If the geometry in the ‘Link geometry’ options is described with more than 8 levels, it is assumed that the cross sectional geometry is accurately defined and that the Q/ relations should be computed at the exact levels defining the geometry, therefore ignoring the specified ‘No of Q/h relations’.
Q/h Relations table
Free outflow Q/h relations must be calculated prior to the simulation. To calculate the Q/h relationships, specify the number of relationships required and press the ‘Calculate Q/h relations’ button. The result of the calculation will appear in the table.

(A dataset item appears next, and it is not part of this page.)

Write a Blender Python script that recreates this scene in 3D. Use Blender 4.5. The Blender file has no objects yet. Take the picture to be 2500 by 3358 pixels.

Table values in the Q/h relations table can be changed if required but general recommendation is to leave the table as is from the automatic calculation when pressing the ‘Calculate Q/h relations’ button. Table parameters are:
· y: water depth in link channel structure
· Area: flow area in link channel structure
· Radius: hydraulic radius in link channel structure
· Conveyance: conveyance indicator in link channel structure
· Qc: critical flow in link channel structure
· hUS: water level in h-point upstream of link channel structure
· US Type: indicator of upstream flow type derived from the calculated flow parameters in the link channel (can not be changed)
· hDS: Water level in h-point downstream of link channel structure
· DS Type: indicator of downstream flow type derived from the calculated flow parameters in the link channel (can not be changed)
Note : If any of the parameters defining the link channel geometry or loss coefficients is changed, the Q/h relations must be re-calculated so that the change is taken into account in the simulation.
Type. The bed resistance along the length of a link channel can be described using Manning's M or Manning's n.
Value. Bed resistance value, expressed in the unit type selected above.
Positive flow and Negative flow. Head loss factors must be defined for Inflow (contraction), Outflow (expansion), Free overflow and Additional losses. All four factors are dimensionless and must be within the range 0.00 - 1.00. Each factor may be given a different value depending on the flow direction across the link channel.